Mindfulness is not easy. I am used to planning ahead. I am used to the frenzy that comes with checking off my to-dos. And when I’m not working, I have a habit of procrastinating, which is the opposite of mindfulness. In this action, I am not enjoying whatever I am doing—reading, surfing the web, watching t.v.—because I am trying to pretend that I am not avoiding my work. With this too comes suffering.

The first week of meditation, I found myself feeling so happy about it, a feeling, I would later come to recognize as ego. Look at me, I’m taking steps to be more healthy. I’m meditating. Yeah, it’s hard but I totally have this. And once I hit the first bump, which for me was our teacher saying we had to meditate daily for longer than I felt ready for, I instantly became resistant and even hostile. I kept doing my daily meditation, but the first few minutes were spent with me thinking of how I didn’t want to be sitting for as long as we were supposed to. Some mornings, I even gritted my teeth as I said the morning gatha—which, by the way, was: As I wake up this morning, I smile. A brand new day is before me.  I aspire to live fully in each moment and to see all beings with the eyes of compassion. I mean, what is more lovely than that?
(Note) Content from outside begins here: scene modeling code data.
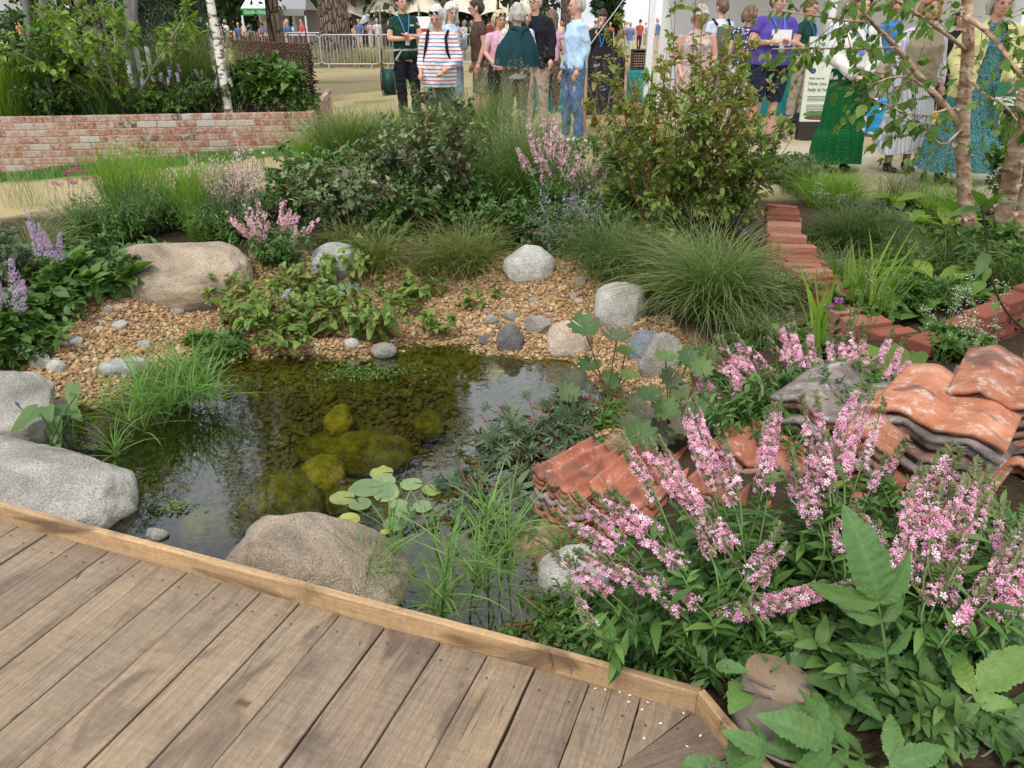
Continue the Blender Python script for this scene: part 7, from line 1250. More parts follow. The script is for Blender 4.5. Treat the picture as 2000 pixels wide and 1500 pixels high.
# ================================================================ middle distance
ST = plain('galvanised_steel', (.46, .48, .50), .4, .5, .1, metal=.4)
def barrier(u0, u1, y, label, rz=0.0):
    a = Y(u0, 100, y)[0]; b_ = Y(u1, 100, y)[0]; cx_ = (a + b_) / 2; W = b_ - a; gz_ = float(g(cx_, y)); t = thing('crowd_barrier', (cx_, y, gz_), label, 'barrier', 'steel crowd barriers in front of the pine'); h = 1.1; q = .14
    pts = [(a, .22), (a, h - q), (a + q * .4, h - q * .3), (a + q, h), (b_ - q, h), (b_ - q * .4, h - q * .3), (b_, h - q), (b_, .22), (b_ - q, .16), (a + q, .16), (a, .22)]; m = MB(); m.tubes(np.array([(x, y, gz_ + z) for x, z in pts]), .022, 6); m.build('frame', ST, t)
    m = MB(); xs = np.linspace(a, b_, 19)[1:-1]; m.tubes(np.stack([np.stack([xs, 0 * xs + y, 0 * xs + gz_ + .16], -1), np.stack([xs, 0 * xs + y, 0 * xs + gz_ + h], -1)], 1), .010, 4); m.build('bars', ST, t)
    for x in (a + .28, b_ - .28): m = MB(); m.tubes(np.array([(x, y - .32, gz_), (x, y - .05, gz_ + .16), (x, y + .05, gz_ + .16), (x, y + .32, gz_)]), .018, 5); m.build('foot', ST, t)
barrier(626, 741, 28.6, 'steel crowd barrier standing right in front of the pine trunk'); barrier(508, 627, 28.9, 'steel crowd barrier beside the willow hurdle'); barrier(742, 858, 28.9, 'steel crowd barrier behind the crossed arms man'); barrier(860, 975, 30, 'steel crowd barrier behind the brown t-shirt man'); barrier(560, 690, 40, 'farther steel barrier seen behind the pine trunk')
M = Mat('pine_bark', .95, .1); v = M.vor(8, M.obj((1, 1, .32)), 'DISTANCE_TO_EDGE'); n = M.noise(9, 5); M.color(M.mix(M.ramp(v, [(.01, (0, 0, 0)), (.10, (1, 1, 1))]), (.05, .035, .028), M.mix(n, (.13, .095, .075), (.34, .245, .19)))); M.bump(M.ramp(v, [(.0, (0, 0, 0)), (.2, (1, 1, 1))]), 1, .06); PBK = M.m
def crown_pts(r, n, c, rad, lobes=9, sh=.75):
    L = c + norm(r.normal(0, 1, (lobes, 3))) * np.array(rad) * r.uniform(.35, .8, (lobes, 1)); k = r.integers(0, lobes, n); d = norm(r.normal(0, 1, (n, 3))); return L[k] + d * np.array(rad) * .42 * r.uniform(.35, 1, (n, 1)) ** .6, d
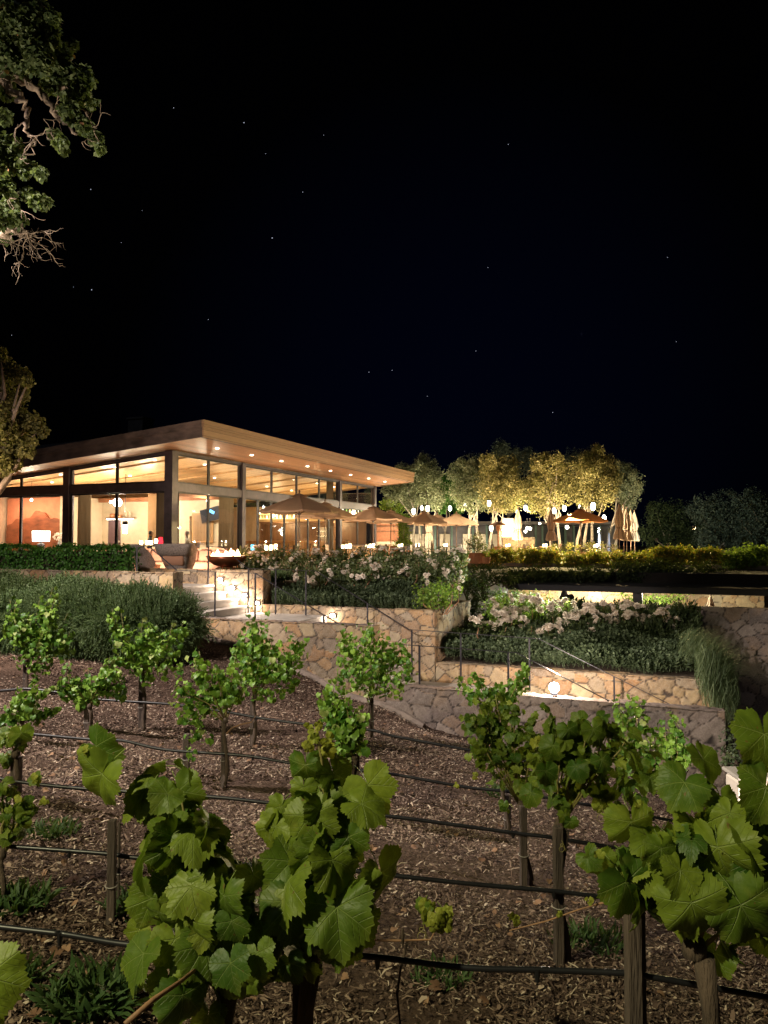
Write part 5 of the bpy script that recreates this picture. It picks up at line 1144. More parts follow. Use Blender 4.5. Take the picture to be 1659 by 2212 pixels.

But for some reason, I just could not accept it.

I see similarities between the arising of resistance in meditation and the arising of it in my writing life. When I have resistance in my writing (oh, no, I can’t write about that, it’s too imperfect, it’s too raw, it makes me too vulnerable), I know that whatever I am resisting is exactly what I need to write into. In meditation, the resistance itself seems to be the affirmation that I need to continue doing it. I believe what I am resisting is not the meditation itself but the change, even if it is good, to old behaviors and old ways of seeing. To be engaged in mindfulness in one’s daily life is to commit not only to living in the present but to being completely honest with oneself. See how I defensively switched to “one” there? To be engaged in mindfulness in my life is to commit not only to living in the present but to being completely honest with myself. That sort of bareness sometimes feels daunting.

This week has been easier. By easier, I don’t mean that I always want to sit or that I always handle situations, meditation or otherwise, with grace. However, I think I am becoming more aware of the overall benefit of being more mindful and this allows me to have more acceptance of the discomfort that can arise. Because ultimately, I want to be on duty to the things that matter in my life. I want to be loving and kind to myself. I want to be loving and kind to those around me, both those known and unknown to me. I want to be present to the subtleties that life presents me with.

I’ll leave you with this quote by Buddhist monk, teacher, and poet Thich Nhat Hanh:

Meditation is not to escape from society,
but to come back to ourselves and see what is going on.
Once there is seeing, there must be acting.
With mindfulness, we know what to do and what not to do to help.




*[du·ty \ˈdü-tē also ˈdyü-\  n. [pl. DUTIES (-tiz)], [ME, dute, deute; OFr. Duete, what is due (owing); see DUE & – TY], 1. conduct owed to one’s parents, older people, etc.; behavior showing a proper regard or sense of obligation; obedience; respect.  2. any action necessary in or appropriate to one’s occupation or position.  3. conduct resulting from a sense of justice, morality, etc.  4. a sense of reeling of obligation: as duty calls.  5. a payment due to the government, especially a tax imposed on imports, exports, or manufactured goods.  6. [British], the performance of a machine as measured by the output of work per unit of fuel.  7. the amount of work that a machine is meant to do: as, a heavy-duty tractor.  8. in agriculture, the amount of water needed for irrigation per acre per crop: also duty of water.]